My partner crushed something precious to me, my trust to him and pride of myself being honest. I got really upset. Even though I understood he was so sick that his mentality was extremely dysfunctional, I still got mad at him.

Based on my own experience, I say Bell is such a strong, smart lady. She must have hurt when the beast destroyed all her work without any appreciation and recognition. But she did not react with it. Instead she focused on his pain to be betrayed by her by breaking the promise.

 

Often Karma is interpreted as some spiritual curse. But my understanding is it is the reaction caused by unawareness of yourself.

I was blamed by my partner that I was lying and manipulating the fact. I got really insulted and upset. Then, what can I do? I have choices of A) prove I am not lying by logical argument,  B) ignore him  or C) recognize him but do not react.

A and B are reactions. My partner pushed me emotionally. I get upset. Either I choose to fight directly or indirectly, I decide to push him back. This is the cause and effect. This is Karma. When you react to a cause, you create the result. By this action you are creating Karma. Your painful emotion, the negative energy, is not treated there but passed on from one to another.

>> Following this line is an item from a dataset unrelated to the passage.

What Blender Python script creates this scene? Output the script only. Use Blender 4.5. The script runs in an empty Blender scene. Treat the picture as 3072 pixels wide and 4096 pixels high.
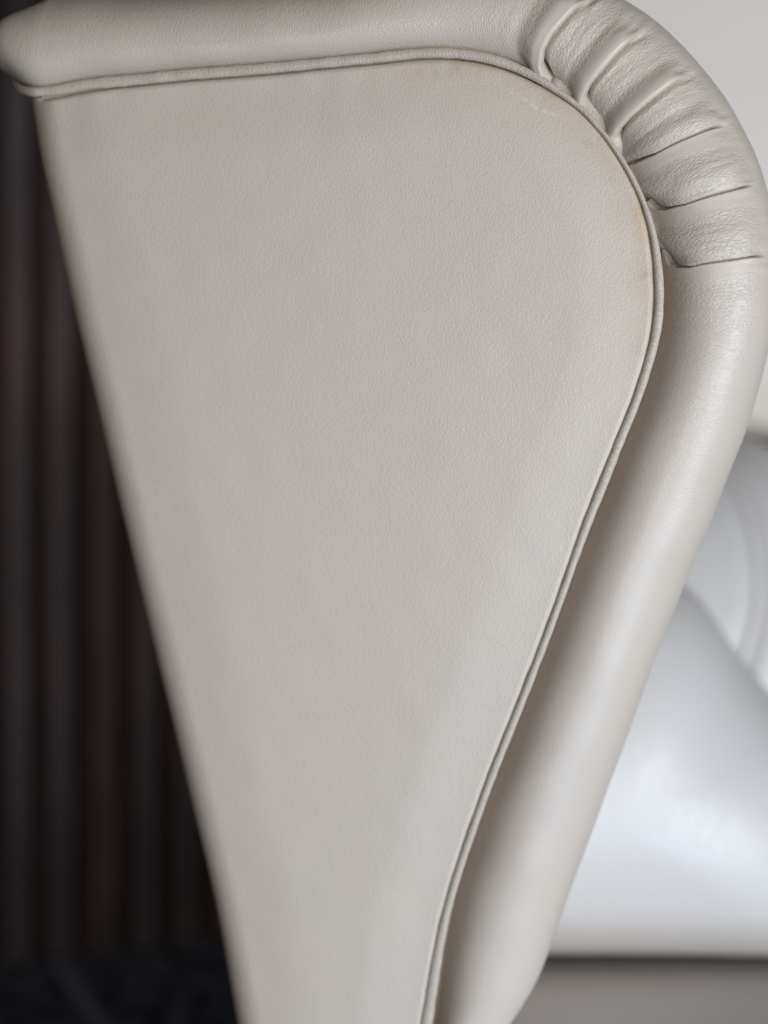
import bpy, math, random
import numpy as np

R = math.radians
random.seed(7)
rng = np.random.default_rng(11)
scene = bpy.context.scene
col = scene.collection

# ------------------------------------------------------------------ camera
F, CX, CY = 5120.0, 1536.0, 2048.0          # focal length and centre in pixels of the 3072x4096 frame
CAM = np.array([0.0, -0.8, 0.85])
cd = bpy.data.cameras.new("camera")
cam = bpy.data.objects.new("camera", cd)
col.objects.link(cam)
cam.location = CAM
cam.rotation_euler = (R(90), 0, 0)
cd.sensor_fit = 'HORIZONTAL'
cd.sensor_width = 24.0
cd.lens = 24.0 * F / 3072.0
cd.clip_start = 0.02
cd.clip_end = 60
cd.dof.use_dof = True
cd.dof.focus_distance = 0.803
cd.dof.aperture_fstop = 1.7
scene.camera = cam

# ------------------------------------------------------------------ world, lamps, exposure
w = bpy.data.worlds.new("World")
scene.world = w
w.use_nodes = True
bg = w.node_tree.nodes["Background"]
bg.inputs[0].default_value = (0.84, 0.85, 0.95, 1)
bg.inputs[1].default_value = 0.04
scene.view_settings.view_transform = 'Standard'
scene.view_settings.look = 'None'
scene.view_settings.exposure = -0.04
scene.view_settings.gamma = 1.0


def area(name, loc, target, sx, sy, power, color):
    ld = bpy.data.lights.new(name, 'AREA')
    ld.shape = 'RECTANGLE'
    ld.size, ld.size_y = sx, sy
    ld.energy = power
    ld.color = color
    o = bpy.data.objects.new(name, ld)
    col.objects.link(o)
    d = np.array(target, float) - np.array(loc, float)
    import mathutils
    o.rotation_euler = mathutils.Vector(d).to_track_quat('-Z', 'Y').to_euler()
    o.location = loc
    return o


area("window_light", (2.05, -2.6, 0.30), (0.25, 0.2, 0.75), 1.5, 0.50, 93, (0.87, 0.935, 1.0))
area("room_light", (0.16, -2.5, 0.34), (0.2, 0.0, 0.95), 0.50, 0.55, 20, (1.0, 0.92, 0.83))
area("low_cool_fill", (0.55, -1.0, 0.13), (0.05, 0.1, 0.6), 0.6, 0.18, 6.5, (0.46, 0.69, 1.0))  # added cool fill near the floor, turns the arm's foot bluer; no real window
slat_fill = area("slat_wall_fill", (-0.75, 0.35, 2.1), (-0.6, 1.6, 0.7), 0.3, 0.3, 2.1, (1.0, 0.95, 0.97))  # added fill that lifts only the dark slats, no real fixture there
slat_fill.data.spread = R(70)


# ------------------------------------------------------------------ placing helpers
def ray(px, py):
    return np.array([(px - CX) / F, 1.0, -(py - CY) / F])


def P(px, py, depth):
    return CAM + ray(px, py) * depth


# plane of the arm front: its left side and its foot stand a little further off
ya, pb = R(9), R(7)
E1 = np.array([math.cos(ya), -math.sin(ya), 0.0])
E2 = np.array([0.0, -math.sin(pb), math.cos(pb)])
E2 = E2 - E1 * E2.dot(E1)
E2 /= np.linalg.norm(E2)
NN = np.cross(E1, E2)
O0 = P(2400, 800, 0.80)
BACK = np.array([0.0, 1.0, 0.0])


def loc(px, py, h=0.0):
    r = ray(px, py)
    t = (O0 + NN * h - CAM).dot(NN) / r.dot(NN)
    d = CAM + r * t - O0
    return np.array([d.dot(E1), d.dot(E2)])


def wld(u, v, h):
    u, v, h = np.broadcast_arrays(u, v, h)
    return O0 + u[..., None] * E1 + v[..., None] * E2 + h[..., None] * NN


def smooth(x):
    x = np.clip(x, 0, 1)
    return x * x * (3 - 2 * x)


def dense(pts, step=0.0004, sig=8):
    pts = np.array(pts, float)
    n = len(pts)
    ext = np.vstack([2 * pts[0] - pts[1], pts, 2 * pts[-1] - pts[-2]])
    out = []
    for i in range(n - 1):
        p0, p1, p2, p3 = ext[i], ext[i + 1], ext[i + 2], ext[i + 3]
        t = np.linspace(0, 1, 40, endpoint=False)[:, None]
        out.append(0.5 * ((2 * p1) + (-p0 + p2) * t + (2 * p0 - 5 * p1 + 4 * p2 - p3) * t ** 2
                          + (-p0 + 3 * p1 - 3 * p2 + p3) * t ** 3))
    out = np.vstack(out + [pts[-1:]])
    return resample(out, step, sig)


def resample(c, step, sig):
    L = np.r_[0, np.cumsum(np.linalg.norm(np.diff(c, axis=0), axis=1))]
    n = max(8, int(L[-1] / step))
    q = np.linspace(0, L[-1], n)
    c = np.stack([np.interp(q, L, c[:, k]) for k in range(c.shape[1])], 1)
    if sig > 0:
        w_ = int(sig * 3)
        k = np.exp(-0.5 * (np.arange(-w_, w_ + 1) / sig) ** 2)
        k /= k.sum()
        pad = np.vstack([2 * c[0] - c[w_:0:-1], c, 2 * c[-1] - c[-2:-w_ - 2:-1]])
        c = np.stack([np.convolve(pad[:, j], k, 'valid') for j in range(c.shape[1])], 1)
    return c


def seg_dist(P2, poly):
    """distance of points (...,2) to a polyline"""
    sh = P2.shape[:-1]
    q = P2.reshape(-1, 2)
    best = np.full(len(q), 1e9)
    a, b = poly[:-1], poly[1:]
    ab = b - a
    l2 = (ab ** 2).sum(1) + 1e-18
    for i in range(0, len(q), 4000):
        qq = q[i:i + 4000]
        t = np.clip(((qq[:, None] - a[None]) * ab[None]).sum(2) / l2[None], 0, 1)
        dd = np.linalg.norm(qq[:, None] - (a[None] + t[..., None] * ab[None]), axis=2)
        best[i:i + 4000] = dd.min(1)
    return best.reshape(sh)


# smooth random field (sum of waves)
class Field:
    def __init__(self, wl, n=14, seed=0, aniso=(1, 1)):
        g = np.random.default_rng(seed)
        th = g.uniform(0, 2 * np.pi, n)
        k = 2 * np.pi / (wl * g.uniform(0.7, 1.6, n))
        self.kx, self.ky = k * np.cos(th) / aniso[0], k * np.sin(th) / aniso[1]
        self.ph = g.uniform(0, 2 * np.pi, n)
        self.n = n

    def __call__(self, x, y):
        r = 0
        for i in range(self.n):
            r = r + np.sin(self.kx[i] * x + self.ky[i] * y + self.ph[i])
        return r / math.sqrt(self.n / 2)


# ------------------------------------------------------------------ mesh helpers
def mesh_obj(name, verts, faces, mat, parent=None, uv=None, attrs=None):
    me = bpy.data.meshes.new(name)
    me.from_pydata([tuple(v) for v in verts], [], faces)
    me.update()
    if uv is not None:
        l = me.uv_layers.new(name="UVMap")
        idx = np.empty(len(me.loops), np.int32)
        me.loops.foreach_get("vertex_index", idx)
        l.data.foreach_set("uv", np.asarray(uv, np.float32)[idx].ravel())
    for k, a in (attrs or {}).items():
        at = me.attributes.new(k, 'FLOAT', 'POINT')
        at.data.foreach_set("value", np.asarray(a, np.float32).ravel())
    me.polygons.foreach_set("use_smooth", [True] * len(me.polygons))
    if mat:
        me.materials.append(mat)
    o = bpy.data.objects.new(name, me)
    col.objects.link(o)
    if parent:
        o.parent = parent
    return o


def grid_faces(n, m, base=0, flip=False, closed=False):
    f = []
    for i in range(n - 1):
        for j in range(m if closed else m - 1):
            j2 = (j + 1) % m
            a, b, c, d = base + i * m + j, base + i * m + j2, base + (i + 1) * m + j2, base + (i + 1) * m + j
            f.append((a, d, c, b) if flip else (a, b, c, d))
    return f


class Bag:
    """several grids collected into one mesh"""
    def __init__(self):
        self.v, self.f, self.uv, self.at, self.n = [], [], [], {}, 0

    def grid(self, V, uv=None, flip=False, closed=False, **at):
        n, m = V.shape[:2]
        self.f += grid_faces(n, m, self.n, flip, closed)
        self.v.append(V.reshape(-1, 3))
        self.uv.append(np.zeros((n * m, 2)) if uv is None else np.asarray(uv).reshape(-1, 2))
        for k, a in at.items():
            self.at.setdefault(k, []).append(np.broadcast_to(a, (n, m)).reshape(-1))
        self.n += n * m

    def build(self, name, mat, parent=None):
        return mesh_obj(name, np.vstack(self.v), self.f, mat, parent, np.vstack(self.uv),
                        {k: np.concatenate(a) for k, a in self.at.items()})


def tube(path, frames, ra, rb, seg=14):
    """path (n,3); frames = (side, up) arrays; ra along side, rb along up"""
    a = np.linspace(0, 2 * np.pi, seg, endpoint=False)
    side, up = frames
    ra = np.broadcast_to(ra, (len(path),))
    rb = np.broadcast_to(rb, (len(path),))
    return (path[:, None] + side[:, None] * (np.cos(a)[None, :, None] * ra[:, None, None])
            + up[:, None] * (np.sin(a)[None, :, None] * rb[:, None, None]))


def box_mesh(name, c, size, mat, parent=None, bev=0.003, rotz=0.0):
    import bmesh
    bm = bmesh.new()
    bmesh.ops.create_cube(bm, size=1.0)
    bmesh.ops.scale(bm, vec=size, verts=bm.verts)
    if bev:
        bmesh.ops.bevel(bm, geom=bm.edges[:], offset=bev, segments=2, profile=0.6, affect='EDGES')
    me = bpy.data.meshes.new(name)
    bm.to_mesh(me)
    bm.free()
    me.materials.append(mat)
    o = bpy.data.objects.new(name, me)
    col.objects.link(o)
    o.location = c
    o.rotation_euler = (0, 0, rotz)
    if parent:
        o.parent = parent
    return o


def tag(o, label=None, cat=None, group=None, kind=None):
    for k, v in (("label", label), ("category", cat), ("group", group), ("kind", kind)):
        if v:
            o[k] = v
    return o


def empty(name, l=(0, 0, 0)):
    o = bpy.data.objects.new(name, None)
    col.objects.link(o)
    o.location = l
    return o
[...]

C is recognition. In other words, this is how you cut the Karma, the endless passing around, off. It is often described as ‘let go’. But, it doesn’t go without any of your involvement. Before expect it go by itself, you need to recognize what is happening. Recognize your feelings, his and her feelings, the pain and anger. Then, you decide not to be controlled by those. It may take time to really digest an experience. But, this process of recognition stops the negative energy freely goes to the next. You distract and destruct it.

 

I still remember how terribly my partner treated me. I am not blaming him because I understand it was his best he could do at that time in that condition. Nevertheless, in general, I tend to feel ‘I understand you were sick, but…’. My emotion and pain have been weathered but my beliefs and morals tend to argue with the ‘rightness’ of the matter.

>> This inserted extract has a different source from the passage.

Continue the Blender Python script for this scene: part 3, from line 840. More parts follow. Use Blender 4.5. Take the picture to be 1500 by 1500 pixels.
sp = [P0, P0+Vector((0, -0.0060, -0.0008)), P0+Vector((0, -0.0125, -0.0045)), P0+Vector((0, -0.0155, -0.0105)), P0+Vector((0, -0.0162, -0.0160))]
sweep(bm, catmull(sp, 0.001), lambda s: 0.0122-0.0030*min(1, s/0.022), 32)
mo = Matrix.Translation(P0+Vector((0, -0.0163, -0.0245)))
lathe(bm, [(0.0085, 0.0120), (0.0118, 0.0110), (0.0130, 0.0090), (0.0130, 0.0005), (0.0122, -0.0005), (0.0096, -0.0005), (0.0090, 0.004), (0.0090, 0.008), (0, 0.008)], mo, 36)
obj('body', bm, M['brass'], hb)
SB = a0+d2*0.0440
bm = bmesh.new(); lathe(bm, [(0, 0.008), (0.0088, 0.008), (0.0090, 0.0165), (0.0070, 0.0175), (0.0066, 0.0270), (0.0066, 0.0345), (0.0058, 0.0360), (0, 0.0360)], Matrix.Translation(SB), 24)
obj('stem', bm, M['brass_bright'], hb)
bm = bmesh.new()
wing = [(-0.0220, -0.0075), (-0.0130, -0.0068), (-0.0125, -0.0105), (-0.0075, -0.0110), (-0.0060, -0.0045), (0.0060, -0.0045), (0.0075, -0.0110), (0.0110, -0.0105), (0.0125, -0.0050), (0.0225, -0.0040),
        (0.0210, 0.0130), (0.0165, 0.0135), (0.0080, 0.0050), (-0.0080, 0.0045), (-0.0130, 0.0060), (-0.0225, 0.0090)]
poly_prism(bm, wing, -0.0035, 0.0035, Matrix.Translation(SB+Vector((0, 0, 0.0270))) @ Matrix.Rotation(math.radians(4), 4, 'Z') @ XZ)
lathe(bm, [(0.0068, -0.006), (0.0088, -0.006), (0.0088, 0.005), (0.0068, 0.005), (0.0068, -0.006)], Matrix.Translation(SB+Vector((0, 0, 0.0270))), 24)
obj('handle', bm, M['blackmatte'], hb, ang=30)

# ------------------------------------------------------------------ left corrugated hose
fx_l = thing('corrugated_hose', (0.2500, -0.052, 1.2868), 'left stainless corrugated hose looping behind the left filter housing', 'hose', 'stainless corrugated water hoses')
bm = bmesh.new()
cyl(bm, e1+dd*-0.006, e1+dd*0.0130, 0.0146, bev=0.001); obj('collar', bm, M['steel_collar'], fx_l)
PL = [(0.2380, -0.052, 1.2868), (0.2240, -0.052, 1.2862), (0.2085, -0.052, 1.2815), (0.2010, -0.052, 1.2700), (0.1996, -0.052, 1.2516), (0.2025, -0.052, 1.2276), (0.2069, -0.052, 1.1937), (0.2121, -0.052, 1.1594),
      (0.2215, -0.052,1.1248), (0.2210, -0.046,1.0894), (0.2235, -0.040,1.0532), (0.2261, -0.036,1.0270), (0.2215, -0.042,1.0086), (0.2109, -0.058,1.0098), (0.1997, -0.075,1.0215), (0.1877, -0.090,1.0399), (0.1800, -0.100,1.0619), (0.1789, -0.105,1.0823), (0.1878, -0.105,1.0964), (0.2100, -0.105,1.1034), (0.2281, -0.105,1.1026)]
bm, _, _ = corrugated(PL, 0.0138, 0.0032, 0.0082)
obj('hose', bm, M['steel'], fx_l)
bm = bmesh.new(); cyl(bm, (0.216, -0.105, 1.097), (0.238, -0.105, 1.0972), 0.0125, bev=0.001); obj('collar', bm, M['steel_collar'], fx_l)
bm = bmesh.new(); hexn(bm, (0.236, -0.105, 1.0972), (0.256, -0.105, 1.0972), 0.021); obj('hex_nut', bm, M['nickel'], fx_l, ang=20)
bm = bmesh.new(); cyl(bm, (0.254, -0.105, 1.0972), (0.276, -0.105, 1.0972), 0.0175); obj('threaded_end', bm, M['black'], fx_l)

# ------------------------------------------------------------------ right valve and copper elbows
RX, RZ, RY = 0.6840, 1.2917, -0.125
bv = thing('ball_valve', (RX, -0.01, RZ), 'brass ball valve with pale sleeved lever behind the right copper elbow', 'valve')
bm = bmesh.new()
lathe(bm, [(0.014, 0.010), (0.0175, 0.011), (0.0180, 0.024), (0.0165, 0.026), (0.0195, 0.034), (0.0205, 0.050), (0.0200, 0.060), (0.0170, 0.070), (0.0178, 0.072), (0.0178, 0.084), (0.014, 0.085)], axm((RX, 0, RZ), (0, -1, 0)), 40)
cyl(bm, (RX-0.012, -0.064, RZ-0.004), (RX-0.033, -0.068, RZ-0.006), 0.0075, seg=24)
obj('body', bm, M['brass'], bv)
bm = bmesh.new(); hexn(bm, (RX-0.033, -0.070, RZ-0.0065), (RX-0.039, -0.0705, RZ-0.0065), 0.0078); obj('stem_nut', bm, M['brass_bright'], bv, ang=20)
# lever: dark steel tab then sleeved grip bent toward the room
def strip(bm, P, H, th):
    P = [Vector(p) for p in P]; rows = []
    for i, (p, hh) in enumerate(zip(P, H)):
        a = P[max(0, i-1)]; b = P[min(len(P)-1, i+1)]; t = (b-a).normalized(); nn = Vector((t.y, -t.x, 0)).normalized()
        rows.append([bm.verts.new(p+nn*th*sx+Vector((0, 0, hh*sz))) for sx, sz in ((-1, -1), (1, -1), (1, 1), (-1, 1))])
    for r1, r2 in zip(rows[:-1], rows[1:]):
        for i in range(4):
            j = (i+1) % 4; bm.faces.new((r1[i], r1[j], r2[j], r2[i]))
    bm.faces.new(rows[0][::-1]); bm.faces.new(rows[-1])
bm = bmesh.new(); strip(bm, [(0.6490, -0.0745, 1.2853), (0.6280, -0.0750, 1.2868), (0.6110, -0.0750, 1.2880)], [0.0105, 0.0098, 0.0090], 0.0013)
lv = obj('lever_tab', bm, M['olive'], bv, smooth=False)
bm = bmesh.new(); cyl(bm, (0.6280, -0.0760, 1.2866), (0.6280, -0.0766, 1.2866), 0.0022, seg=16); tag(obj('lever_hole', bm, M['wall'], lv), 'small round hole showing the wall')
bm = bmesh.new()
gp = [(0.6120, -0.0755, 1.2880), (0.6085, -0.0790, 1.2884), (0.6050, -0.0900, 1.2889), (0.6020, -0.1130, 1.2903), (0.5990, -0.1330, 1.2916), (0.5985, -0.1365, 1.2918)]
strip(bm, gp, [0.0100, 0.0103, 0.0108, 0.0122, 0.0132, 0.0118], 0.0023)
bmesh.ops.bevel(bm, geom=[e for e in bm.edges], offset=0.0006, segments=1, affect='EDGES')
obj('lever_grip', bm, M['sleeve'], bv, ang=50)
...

I don’t judge him but I think how I want to act. I recognize the situation, my feelings, emotions and choices. I take control over myself and I grow. When I get sick, I will remember this and try not to be unfair to my loved ones.

 

Karma is not an uncontrollable curse. It is something you can break by knowing yourself. And it is created and passed on hundreds of times a day in our daily life without being recognized.